Salt — Prospa's Design System
What is Salt?
Salt is Prospa’s design system for products and digital experiences. It’s a collection of reusable components and tools, guided by clear standards, that can be assembled together to build digital products and experiences.
The goal of Salt Design System is to improve UI consistency and quality while making our software design and development processes more efficient. Salt also helps to establish a common vocabulary between everyone in our organisation and eases collaboration between different teams and disciplines.
My role
I joined to refine & impliment a rebrand across all products, lead the design system & build out a design system team.
My responsibilities included:
- Rituals for the design system team: 1:1s, daily standups, and office-hours for collaboration
- People Management: Feedback, development, performance management, mentoring and hiring
- Product Management: Roadmap, prioritisation, sprint refinement, planning and stakeholder management
- Aigning with and coaching designers and PMs to help ensure the work is aligned to the company & team goals
- Facilitating user interviews and opportunity brainstorms
- Training others in all things design - from design thinking to design systems
- Clarifying unwritten goals and principles held by leadership to help guide PMs and designers
The problems & opportunities
During the creation of Salt, we considered three key user groups: designers, front end developers, and the business’ key stakeholders.
In order to create an effective system that would be endorsed and adopted by the product teams, we first needed to understand the challenges they currently faced.
Designers’ painpoints
When Salt started, there were several mini UI kits being used inconsistently across different products. By interviewing our fellow design teams, we were able to outline the following issues:
-
Each design team owned different parts of several products, and assets were not being shared among teams. Each designer was constantly having to rebuild assets.
-
The design direction had diverged between products, creating ever increasing design & tech debt.
-
No detailed specs for iconography, basic components, layout, or user experience.
-
Minimal, vague, design guidelines were not enough to give designers confidence when making important design decisions.
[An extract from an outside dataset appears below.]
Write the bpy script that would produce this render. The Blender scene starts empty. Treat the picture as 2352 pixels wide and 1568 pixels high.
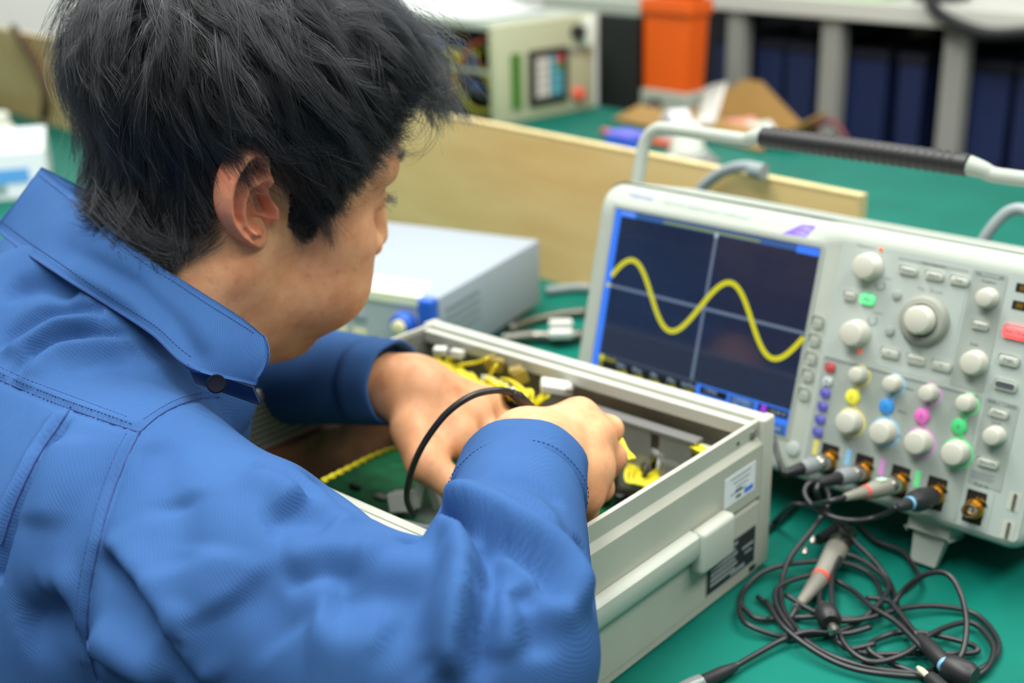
import bpy, bmesh, math, random
import numpy as np
from mathutils import Matrix, Vector
from mathutils.bvhtree import BVHTree
random.seed(7); RNG = np.random.default_rng(7)
SC = bpy.context.scene
COL = SC.collection
# ------------------------------------------------------------------ camera
IW, IH, FPX = 2352.0, 1568.0, 2900.0
MW = np.array([[0.99969, -0.024887, 0.0], [-0.008716, -0.350099, 0.936672], [-0.023311, -0.936382, -0.350207]])      # columns: camera right, down, forward in the world
HC = 0.51928   # camera height above the bench top (z = 0)
ST, SX, SY, SZ = np.array([0.099026, 1.126979, 0.226237]), np.array([0.724997, -0.688752, -3e-06]), np.array([-0.167497, -0.176307, -0.96998]), np.array([0.668075, 0.703233, -0.243186])   # oscilloscope: screen corner, right, down, inward
CAMLOC = np.array([0, 0, HC])
cam_d = bpy.data.cameras.new('camera'); cam = bpy.data.objects.new('camera', cam_d); COL.objects.link(cam)
cam_d.sensor_width = 36.0; cam_d.lens = FPX / IW * 36.0; cam_d.clip_start = .02
_m = np.eye(4); _m[:3, 0] = MW[:, 0]; _m[:3, 1] = -MW[:, 1]; _m[:3, 2] = -MW[:, 2]; _m[:3, 3] = CAMLOC
cam.matrix_world = Matrix(_m.tolist()); SC.camera = cam
cam_d.dof.use_dof = True; cam_d.dof.focus_distance = .735; cam_d.dof.aperture_fstop = 4.8
# ------------------------------------------------------------------ light
SC.cycles.use_light_tree = False; SC.cycles.max_bounces = 7; SC.cycles.diffuse_bounces = 3; SC.cycles.glossy_bounces = 3; SC.cycles.transmission_bounces = 5; SC.cycles.transparent_max_bounces = 6; SC.cycles.caustics_reflective = False; SC.cycles.caustics_refractive = False
SC.view_settings.view_transform = 'Standard'; SC.view_settings.look = 'None'
SC.view_settings.gamma = 1.0; SC.view_settings.use_curve_mapping = False
SC.view_settings.exposure = 0.0
w = bpy.data.worlds.new('World'); SC.world = w; w.use_nodes = True
w.node_tree.nodes['Background'].inputs[0].default_value = (.90, 1.0, .98, 1)
w.node_tree.nodes['Background'].inputs[1].default_value = .23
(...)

Front end developers’ paintpoints
-
Developers from different teams were rewriting the same UI components, often times with different interactions.
-
Each development team decided what framework & language to use leading to the inability to reuse and share components across projects.
-
Accessibility wasn’t appropriately prioritized and was difficult to implement correctly.
Key stakeholders’ painpoints
-
The CEO & CPO wanted to use the design system team to define & impliment a major redesign.
-
The company went through a rebrand as the team was being built out—so needed the newly formed design system team to rapidly gain context and define a plan to achieve minimal viable rebrand.
-
The ability to contribute was essential to the success of the system without needing to add more team members to the design system team.
Outcomes
Based on our interviews it was clear that the system needed three distinct parts: a design system website, a coded component library, and a Figma design kit. The site and components are built to meet the WCAG AA requirements for accessibility, so that individual teams do not have to worry about complying with those standards when using our assets.
Design system website
A central repository that all users could reference as a one stop shop for anything related to the design system. The site houses all our guidelines, style and component documentation, and design resources.
Component Library
A coded library of all universal components used across product. The components are built in vanilla-extract, JavaScript and React. Each component is modular, and can be striped down or dressed up as necessary to fit each team’s needs.
Design Kit
A Figma library with all of the Salt components, templates, and foundational elements (color, typography, grids) outlined for quick use and consumption.
While we have the foundations, processes and begining of components up and running, we understand that this work is never done. Salt is a living, breathing product that grows and updates weekly; it adapts with the product as needed and any Prospa product &feature that may adopt it in the future.